A comunicação comunitária tem crescido, a gente tem uma grande referência no Rio de Janeiro, que é o Núcleo Piratininga de Comunicação [NPC], que forma vários coletivas nas favelas, a gente tem vários cursos de comunicação comunitária, várias mídias comunitárias. Hoje a gente teve aqui mais de 20 comunicadores comunitários cobrindo a atividade de várias favelas do RJ. Mas a gente não tem investimento público às mídias comunitárias, ou seja, o nosso país continua pecando em relação a orçamentos públicos, às mídias populares e comunitárias, e eu acredito que isso não é à toa, não querem dar oportunidade a quem fala, a quem denuncia, a quem traz memória sobre territórios de resistência do nosso país.
Vocês trouxeram imagens e depoimentos muitos fortes no filme. Houve dificuldade na obtenção desses registros?
Muitos dos vídeos que aparecem principalmente no início são imagens feitas por moradores das favelas e são vídeos que foram literalmente enviados e publicados no Maré Vive. Aí já dá pra perceber a qualidade das imagens que foram feitas por celular. Quando a gente fala especificamente da Maré, a maioria daquelas imagens foram feitas por jornalistas populares ou fotógrafos ou cineastas que já atuavam naquela época.

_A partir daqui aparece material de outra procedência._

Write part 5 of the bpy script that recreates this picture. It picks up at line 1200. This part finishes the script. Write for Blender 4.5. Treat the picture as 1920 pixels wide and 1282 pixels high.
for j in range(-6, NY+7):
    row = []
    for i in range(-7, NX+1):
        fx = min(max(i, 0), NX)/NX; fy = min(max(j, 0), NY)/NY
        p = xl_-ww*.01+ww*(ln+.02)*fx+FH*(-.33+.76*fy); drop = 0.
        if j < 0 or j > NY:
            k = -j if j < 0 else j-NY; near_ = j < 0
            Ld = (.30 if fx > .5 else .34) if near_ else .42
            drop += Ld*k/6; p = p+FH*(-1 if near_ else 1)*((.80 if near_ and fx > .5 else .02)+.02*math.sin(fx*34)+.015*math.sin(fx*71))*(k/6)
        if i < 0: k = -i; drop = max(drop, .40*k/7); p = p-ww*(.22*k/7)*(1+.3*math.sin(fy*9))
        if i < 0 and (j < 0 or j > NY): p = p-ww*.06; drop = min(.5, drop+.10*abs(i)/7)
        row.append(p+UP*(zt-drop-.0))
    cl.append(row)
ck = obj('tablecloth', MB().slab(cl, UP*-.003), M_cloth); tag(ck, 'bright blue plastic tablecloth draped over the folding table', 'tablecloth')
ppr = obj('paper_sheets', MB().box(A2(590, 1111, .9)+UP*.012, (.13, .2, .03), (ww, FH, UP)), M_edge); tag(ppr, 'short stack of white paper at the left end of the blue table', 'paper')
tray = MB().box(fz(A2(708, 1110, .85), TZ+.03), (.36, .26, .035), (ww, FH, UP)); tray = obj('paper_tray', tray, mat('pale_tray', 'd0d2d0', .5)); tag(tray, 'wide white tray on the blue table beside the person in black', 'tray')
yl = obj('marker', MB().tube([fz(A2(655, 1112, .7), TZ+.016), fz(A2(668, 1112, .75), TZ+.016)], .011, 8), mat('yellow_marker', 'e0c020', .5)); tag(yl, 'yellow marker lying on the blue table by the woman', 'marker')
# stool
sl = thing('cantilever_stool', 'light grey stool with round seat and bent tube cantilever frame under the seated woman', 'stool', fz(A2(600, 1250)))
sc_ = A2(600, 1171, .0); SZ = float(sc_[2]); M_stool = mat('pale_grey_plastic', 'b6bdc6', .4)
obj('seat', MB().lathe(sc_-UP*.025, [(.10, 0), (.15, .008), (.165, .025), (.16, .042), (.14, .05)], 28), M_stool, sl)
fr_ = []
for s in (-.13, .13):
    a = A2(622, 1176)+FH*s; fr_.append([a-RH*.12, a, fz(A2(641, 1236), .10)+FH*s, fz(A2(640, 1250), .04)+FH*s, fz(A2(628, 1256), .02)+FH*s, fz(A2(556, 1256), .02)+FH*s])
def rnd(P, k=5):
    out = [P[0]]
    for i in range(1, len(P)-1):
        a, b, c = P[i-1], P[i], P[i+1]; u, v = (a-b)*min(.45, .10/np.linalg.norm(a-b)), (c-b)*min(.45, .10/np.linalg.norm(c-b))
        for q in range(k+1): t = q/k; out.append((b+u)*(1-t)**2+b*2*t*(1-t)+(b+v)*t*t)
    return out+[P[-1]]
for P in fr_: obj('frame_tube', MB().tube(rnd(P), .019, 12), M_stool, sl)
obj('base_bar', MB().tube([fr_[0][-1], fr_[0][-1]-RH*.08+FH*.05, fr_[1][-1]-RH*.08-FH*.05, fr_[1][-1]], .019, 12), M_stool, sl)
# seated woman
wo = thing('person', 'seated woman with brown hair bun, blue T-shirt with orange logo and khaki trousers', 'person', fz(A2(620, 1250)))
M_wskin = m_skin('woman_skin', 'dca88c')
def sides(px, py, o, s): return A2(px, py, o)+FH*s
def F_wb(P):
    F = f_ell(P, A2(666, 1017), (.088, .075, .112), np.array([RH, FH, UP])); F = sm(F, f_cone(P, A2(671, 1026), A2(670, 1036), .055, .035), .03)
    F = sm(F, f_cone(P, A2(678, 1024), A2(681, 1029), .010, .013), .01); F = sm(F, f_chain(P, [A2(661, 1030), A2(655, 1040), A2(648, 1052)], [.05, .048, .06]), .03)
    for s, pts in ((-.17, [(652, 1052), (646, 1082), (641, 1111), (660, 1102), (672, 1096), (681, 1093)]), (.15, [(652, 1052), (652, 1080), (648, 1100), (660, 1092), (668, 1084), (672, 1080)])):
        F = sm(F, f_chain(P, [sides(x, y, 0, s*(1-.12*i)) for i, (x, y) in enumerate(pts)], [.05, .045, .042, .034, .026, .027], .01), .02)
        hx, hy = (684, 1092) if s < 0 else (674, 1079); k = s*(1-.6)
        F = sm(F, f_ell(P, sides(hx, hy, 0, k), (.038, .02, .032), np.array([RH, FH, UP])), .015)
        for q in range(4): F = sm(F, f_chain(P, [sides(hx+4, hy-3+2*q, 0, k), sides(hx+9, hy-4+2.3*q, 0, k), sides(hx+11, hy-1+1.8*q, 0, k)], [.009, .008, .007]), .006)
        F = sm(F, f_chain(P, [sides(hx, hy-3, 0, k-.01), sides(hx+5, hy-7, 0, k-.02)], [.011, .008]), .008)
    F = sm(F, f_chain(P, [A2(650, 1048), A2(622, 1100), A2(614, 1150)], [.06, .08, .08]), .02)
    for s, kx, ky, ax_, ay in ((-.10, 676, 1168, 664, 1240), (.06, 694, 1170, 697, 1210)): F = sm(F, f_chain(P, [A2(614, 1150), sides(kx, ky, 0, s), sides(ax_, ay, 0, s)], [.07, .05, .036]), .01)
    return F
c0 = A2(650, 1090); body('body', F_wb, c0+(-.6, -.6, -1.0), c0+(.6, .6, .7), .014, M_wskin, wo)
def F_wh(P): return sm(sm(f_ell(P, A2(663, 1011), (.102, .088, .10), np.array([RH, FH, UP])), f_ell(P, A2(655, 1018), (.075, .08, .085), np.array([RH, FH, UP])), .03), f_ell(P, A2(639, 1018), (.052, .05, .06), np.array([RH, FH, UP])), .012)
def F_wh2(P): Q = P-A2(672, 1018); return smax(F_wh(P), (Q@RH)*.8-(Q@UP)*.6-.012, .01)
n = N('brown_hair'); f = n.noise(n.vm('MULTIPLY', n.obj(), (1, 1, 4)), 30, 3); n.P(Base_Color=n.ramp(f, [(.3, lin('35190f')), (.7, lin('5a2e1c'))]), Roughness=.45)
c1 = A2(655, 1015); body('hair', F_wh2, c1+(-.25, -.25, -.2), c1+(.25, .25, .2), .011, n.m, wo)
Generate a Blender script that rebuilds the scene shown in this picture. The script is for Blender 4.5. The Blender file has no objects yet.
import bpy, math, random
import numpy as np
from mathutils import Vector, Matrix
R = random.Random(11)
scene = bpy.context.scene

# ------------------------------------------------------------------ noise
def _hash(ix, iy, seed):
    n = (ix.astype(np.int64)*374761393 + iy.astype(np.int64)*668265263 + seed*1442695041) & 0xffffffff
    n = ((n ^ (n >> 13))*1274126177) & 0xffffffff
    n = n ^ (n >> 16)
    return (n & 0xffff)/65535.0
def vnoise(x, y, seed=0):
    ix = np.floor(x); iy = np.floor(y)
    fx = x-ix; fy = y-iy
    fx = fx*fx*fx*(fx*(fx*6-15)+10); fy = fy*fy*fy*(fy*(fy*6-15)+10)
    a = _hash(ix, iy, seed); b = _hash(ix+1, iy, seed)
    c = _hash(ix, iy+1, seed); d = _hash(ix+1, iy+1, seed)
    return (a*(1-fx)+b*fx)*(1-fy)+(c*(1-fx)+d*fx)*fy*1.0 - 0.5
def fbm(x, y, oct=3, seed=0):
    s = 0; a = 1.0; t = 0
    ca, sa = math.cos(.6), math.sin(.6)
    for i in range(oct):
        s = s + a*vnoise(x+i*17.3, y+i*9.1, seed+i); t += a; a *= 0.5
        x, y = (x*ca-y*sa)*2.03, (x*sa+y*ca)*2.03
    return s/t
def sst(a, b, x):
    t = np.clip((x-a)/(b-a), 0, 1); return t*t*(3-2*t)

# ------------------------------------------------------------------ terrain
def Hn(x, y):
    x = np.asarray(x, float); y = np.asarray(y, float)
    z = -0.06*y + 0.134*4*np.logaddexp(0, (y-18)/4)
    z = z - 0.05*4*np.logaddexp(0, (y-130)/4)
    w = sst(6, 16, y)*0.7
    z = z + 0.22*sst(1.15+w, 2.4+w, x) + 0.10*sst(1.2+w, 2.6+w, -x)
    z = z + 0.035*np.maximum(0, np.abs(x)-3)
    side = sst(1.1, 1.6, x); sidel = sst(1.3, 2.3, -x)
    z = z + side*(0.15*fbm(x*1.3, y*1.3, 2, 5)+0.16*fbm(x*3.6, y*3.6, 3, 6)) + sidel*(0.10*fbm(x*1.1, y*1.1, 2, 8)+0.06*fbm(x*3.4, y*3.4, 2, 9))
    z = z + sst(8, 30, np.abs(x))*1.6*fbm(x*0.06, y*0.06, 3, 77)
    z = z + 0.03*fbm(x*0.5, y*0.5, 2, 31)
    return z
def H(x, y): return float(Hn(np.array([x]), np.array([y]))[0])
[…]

Mas assim, do todo, a gente teve algumas dificuldades, mas a maioria a gente conseguiu por parceiros mesmo da comunicação popular.
Há anos você faz uma comparação entre o que ocorre na Palestina e o que ocorre nas favelas do RJ. Isso não aparece tanto no filme, você poderia fazer esse comentário?
Eu estive na Palestina duas vezes, em 2017 e 2023. O que eu presenciei ali, nunca vi em lugar nenhum na minha vida, mesmo sofrendo uma militarização na Maré a vida inteira, eu nunca presenciei algo tão pesado quanto é a realidade de Palestina, as pessoas moram entre grades, falta de acesso literal a comida, água, trabalho, é um apartheid. E hoje a gente vê uma tentativa de colonização daquela terra, e os palestinos me ensinaram que a denúncia em relação à militarização precisa ir além daquilo que a gente sente, a gente precisa denunciar as armas, denunciar as fábricas, denunciar quem está cometendo o genocídio, quem está cometendo a militarização.
O [Batalhão de Operações Policiais Especiais] Bope brasileiro foi treinar em Israel em 2016 e voltou com várias tecnologias de morte. A gente tem inúmeras armas que estão nas favelas, a gente tem os tanques de guerra israelenses, os caveirões que circulam nas nossas favelas são israelenses, os drones que estão nas favelas são israelenses, então a gente tem muita coisa em comum. E se a gente tem muita coisa em comum com quem nos viola, coloniza e quer nos matar e mata, a gente também tem que ter algo em comum que é a existência, a resistência e a luta conjunta, porque a gente está falando das mesmas coisas.